**Set task:**
Transcribe every line, keeping it exact.

**Given material:**
☆ ☆ ☆ ☆ ☆ ☆ ☆

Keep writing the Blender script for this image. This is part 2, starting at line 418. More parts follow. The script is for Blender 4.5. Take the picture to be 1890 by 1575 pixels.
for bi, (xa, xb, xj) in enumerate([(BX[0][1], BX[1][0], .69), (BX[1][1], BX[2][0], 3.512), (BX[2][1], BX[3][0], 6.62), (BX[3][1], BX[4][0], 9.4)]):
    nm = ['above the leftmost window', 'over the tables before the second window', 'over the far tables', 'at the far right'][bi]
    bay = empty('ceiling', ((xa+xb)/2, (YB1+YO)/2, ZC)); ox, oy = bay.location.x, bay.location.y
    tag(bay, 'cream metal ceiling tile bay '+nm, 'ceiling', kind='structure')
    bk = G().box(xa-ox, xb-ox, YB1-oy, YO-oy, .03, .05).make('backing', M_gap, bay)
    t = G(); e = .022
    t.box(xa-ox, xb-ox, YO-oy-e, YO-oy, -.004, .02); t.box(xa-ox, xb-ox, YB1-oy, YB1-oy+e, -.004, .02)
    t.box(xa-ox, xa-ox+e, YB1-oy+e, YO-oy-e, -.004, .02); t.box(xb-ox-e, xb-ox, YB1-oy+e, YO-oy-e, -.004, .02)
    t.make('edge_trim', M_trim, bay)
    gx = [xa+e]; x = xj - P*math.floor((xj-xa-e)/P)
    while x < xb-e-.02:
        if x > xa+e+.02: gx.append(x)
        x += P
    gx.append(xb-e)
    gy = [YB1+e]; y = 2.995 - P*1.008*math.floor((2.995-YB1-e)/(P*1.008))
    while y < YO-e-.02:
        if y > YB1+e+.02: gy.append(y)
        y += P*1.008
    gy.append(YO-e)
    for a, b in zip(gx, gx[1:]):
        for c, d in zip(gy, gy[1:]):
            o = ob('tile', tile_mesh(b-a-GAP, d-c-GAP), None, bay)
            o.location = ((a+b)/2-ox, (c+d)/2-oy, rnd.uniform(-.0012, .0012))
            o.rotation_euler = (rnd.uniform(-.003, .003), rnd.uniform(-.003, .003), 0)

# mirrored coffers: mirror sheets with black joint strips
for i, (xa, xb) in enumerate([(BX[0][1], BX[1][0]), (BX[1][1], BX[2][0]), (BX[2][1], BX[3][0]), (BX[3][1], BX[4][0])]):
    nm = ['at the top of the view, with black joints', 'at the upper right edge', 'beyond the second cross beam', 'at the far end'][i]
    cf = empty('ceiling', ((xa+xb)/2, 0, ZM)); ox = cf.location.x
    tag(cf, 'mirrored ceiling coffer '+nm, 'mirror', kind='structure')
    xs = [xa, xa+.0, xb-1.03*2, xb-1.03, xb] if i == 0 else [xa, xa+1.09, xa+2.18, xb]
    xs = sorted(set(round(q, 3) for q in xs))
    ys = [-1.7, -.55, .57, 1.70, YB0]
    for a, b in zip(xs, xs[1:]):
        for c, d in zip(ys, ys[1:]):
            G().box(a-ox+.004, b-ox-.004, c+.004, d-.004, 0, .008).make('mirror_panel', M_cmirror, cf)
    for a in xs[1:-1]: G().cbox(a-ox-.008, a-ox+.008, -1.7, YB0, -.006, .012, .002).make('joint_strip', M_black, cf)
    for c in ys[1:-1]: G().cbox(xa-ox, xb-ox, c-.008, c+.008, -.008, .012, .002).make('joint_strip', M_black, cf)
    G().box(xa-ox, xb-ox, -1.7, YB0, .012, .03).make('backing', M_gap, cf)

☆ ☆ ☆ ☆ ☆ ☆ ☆

**Full solution:**
Keep writing the Blender script for this image. This is part 2, starting at line 418. More parts follow. The script is for Blender 4.5. Take the picture to be 1890 by 1575 pixels.
for bi, (xa, xb, xj) in enumerate([(BX[0][1], BX[1][0], .69), (BX[1][1], BX[2][0], 3.512), (BX[2][1], BX[3][0], 6.62), (BX[3][1], BX[4][0], 9.4)]):
    nm = ['above the leftmost window', 'over the tables before the second window', 'over the far tables', 'at the far right'][bi]
    bay = empty('ceiling', ((xa+xb)/2, (YB1+YO)/2, ZC)); ox, oy = bay.location.x, bay.location.y
    tag(bay, 'cream metal ceiling tile bay '+nm, 'ceiling', kind='structure')
    bk = G().box(xa-ox, xb-ox, YB1-oy, YO-oy, .03, .05).make('backing', M_gap, bay)
    t = G(); e = .022
    t.box(xa-ox, xb-ox, YO-oy-e, YO-oy, -.004, .02); t.box(xa-ox, xb-ox, YB1-oy, YB1-oy+e, -.004, .02)
    t.box(xa-ox, xa-ox+e, YB1-oy+e, YO-oy-e, -.004, .02); t.box(xb-ox-e, xb-ox, YB1-oy+e, YO-oy-e, -.004, .02)
    t.make('edge_trim', M_trim, bay)
    gx = [xa+e]; x = xj - P*math.floor((xj-xa-e)/P)
    while x < xb-e-.02:
        if x > xa+e+.02: gx.append(x)
        x += P
    gx.append(xb-e)
    gy = [YB1+e]; y = 2.995 - P*1.008*math.floor((2.995-YB1-e)/(P*1.008))
    while y < YO-e-.02:
        if y > YB1+e+.02: gy.append(y)
        y += P*1.008
    gy.append(YO-e)
    for a, b in zip(gx, gx[1:]):
        for c, d in zip(gy, gy[1:]):
            o = ob('tile', tile_mesh(b-a-GAP, d-c-GAP), None, bay)
            o.location = ((a+b)/2-ox, (c+d)/2-oy, rnd.uniform(-.0012, .0012))
            o.rotation_euler = (rnd.uniform(-.003, .003), rnd.uniform(-.003, .003), 0)

# mirrored coffers: mirror sheets with black joint strips
for i, (xa, xb) in enumerate([(BX[0][1], BX[1][0]), (BX[1][1], BX[2][0]), (BX[2][1], BX[3][0]), (BX[3][1], BX[4][0])]):
    nm = ['at the top of the view, with black joints', 'at the upper right edge', 'beyond the second cross beam', 'at the far end'][i]
    cf = empty('ceiling', ((xa+xb)/2, 0, ZM)); ox = cf.location.x
    tag(cf, 'mirrored ceiling coffer '+nm, 'mirror', kind='structure')
    xs = [xa, xa+.0, xb-1.03*2, xb-1.03, xb] if i == 0 else [xa, xa+1.09, xa+2.18, xb]
    xs = sorted(set(round(q, 3) for q in xs))
    ys = [-1.7, -.55, .57, 1.70, YB0]
    for a, b in zip(xs, xs[1:]):
        for c, d in zip(ys, ys[1:]):
            G().box(a-ox+.004, b-ox-.004, c+.004, d-.004, 0, .008).make('mirror_panel', M_cmirror, cf)
    for a in xs[1:-1]: G().cbox(a-ox-.008, a-ox+.008, -1.7, YB0, -.006, .012, .002).make('joint_strip', M_black, cf)
    for c in ys[1:-1]: G().cbox(xa-ox, xb-ox, c-.008, c+.008, -.008, .012, .002).make('joint_strip', M_black, cf)
    G().box(xa-ox, xb-ox, -1.7, YB0, .012, .03).make('backing', M_gap, cf)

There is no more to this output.